El cristianismo surge desde una decisión de Dios. Dios ama, y crea. Ama, y acepta los riesgos de la libertad. Ama, y busca cómo redimir.
El Amor lleva a caminar hacia el hombre débil, enfermo, confundido, pecador. Busca cómo iluminar su mente, cómo curar su corazón, cómo librarlo del mal.
Ese mismo Amor impulsa a Dios, Padre, Hijo y Espíritu Santo, a la aventura más grande y más sorprendente: la Encarnación del Hijo, desde la Voluntad del Padre y bajo la acción del Espíritu Santo.
El sí de la Virgen María abre las puertas de lo humano a lo divino. La salvación se hace presente y cercana. Jesús es el Hijo del Padre y el Hijo de María.
Cristo Jesús anuncia la salvación y muestra su fuerza con palabras y con milagros. Los sencillos lo acogen con alegría. Los soberbios cierran sus corazones y lo rechazan.
En el momento fijado por el Padre, Cristo acepta entregarse a los hombres, que cometen contra Él todo tipo de injusticias, hasta el drama del Calvario.
El Amor, sin embargo, es más fuerte que la muerte. La Sangre del Nazareno limpia los pecados.
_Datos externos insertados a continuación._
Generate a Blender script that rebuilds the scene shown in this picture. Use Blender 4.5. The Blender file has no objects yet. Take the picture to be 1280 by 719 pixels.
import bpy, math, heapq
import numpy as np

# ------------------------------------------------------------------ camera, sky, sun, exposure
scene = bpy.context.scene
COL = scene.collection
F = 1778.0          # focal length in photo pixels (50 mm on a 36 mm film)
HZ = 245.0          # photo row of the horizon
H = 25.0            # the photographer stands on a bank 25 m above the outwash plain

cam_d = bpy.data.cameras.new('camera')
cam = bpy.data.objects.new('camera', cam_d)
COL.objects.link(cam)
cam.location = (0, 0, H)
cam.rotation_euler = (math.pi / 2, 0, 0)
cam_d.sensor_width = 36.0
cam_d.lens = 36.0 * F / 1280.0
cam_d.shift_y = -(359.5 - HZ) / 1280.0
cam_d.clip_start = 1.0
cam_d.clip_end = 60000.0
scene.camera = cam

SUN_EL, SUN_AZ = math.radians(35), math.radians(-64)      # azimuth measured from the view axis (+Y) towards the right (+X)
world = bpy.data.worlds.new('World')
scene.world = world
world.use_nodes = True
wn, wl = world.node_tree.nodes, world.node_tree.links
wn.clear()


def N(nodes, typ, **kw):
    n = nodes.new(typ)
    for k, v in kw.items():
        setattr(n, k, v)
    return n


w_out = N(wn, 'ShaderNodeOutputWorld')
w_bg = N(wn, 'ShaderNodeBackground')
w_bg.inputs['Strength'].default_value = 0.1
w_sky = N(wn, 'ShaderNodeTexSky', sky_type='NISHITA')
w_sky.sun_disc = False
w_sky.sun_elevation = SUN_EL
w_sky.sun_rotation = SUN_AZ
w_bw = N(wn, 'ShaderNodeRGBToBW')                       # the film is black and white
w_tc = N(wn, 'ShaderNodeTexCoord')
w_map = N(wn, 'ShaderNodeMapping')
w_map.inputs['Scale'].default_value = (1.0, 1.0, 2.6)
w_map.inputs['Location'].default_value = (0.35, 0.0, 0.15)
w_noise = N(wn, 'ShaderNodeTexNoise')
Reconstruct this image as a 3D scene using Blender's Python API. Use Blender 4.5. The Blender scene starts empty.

Su Cuerpo, a los tres días, resucita.
Cristo envía su Espíritu Santo y pone en pie la Iglesia. Esa Iglesia sigue en camino, a lo largo de los siglos, en un drama de dimensiones cósmicas.
La historia no ha terminado. Cada día nos hace más cercano el momento decisivo, el juicio que separe el bien y el mal, que distinga entre los humildes y los soberbios.
El cristianismo sigue vivo con la mirada puesta en Jesucristo. Cada día está lleno de misterios y de esperanzas. El tiempo impulsa a la llegada del Reino definitivo.
Como creyentes, como católicos, oramos y buscamos acoger el gran don de la misericordia, que se convierte en caridad y servicio.
Al igual que los primeros cristianos, también nosotros repetimos hoy el grito de quienes esperan y viven bajo la luz de Cristo Resucitado: “¡Ven, Señor Jesús!” (Ap 22,20).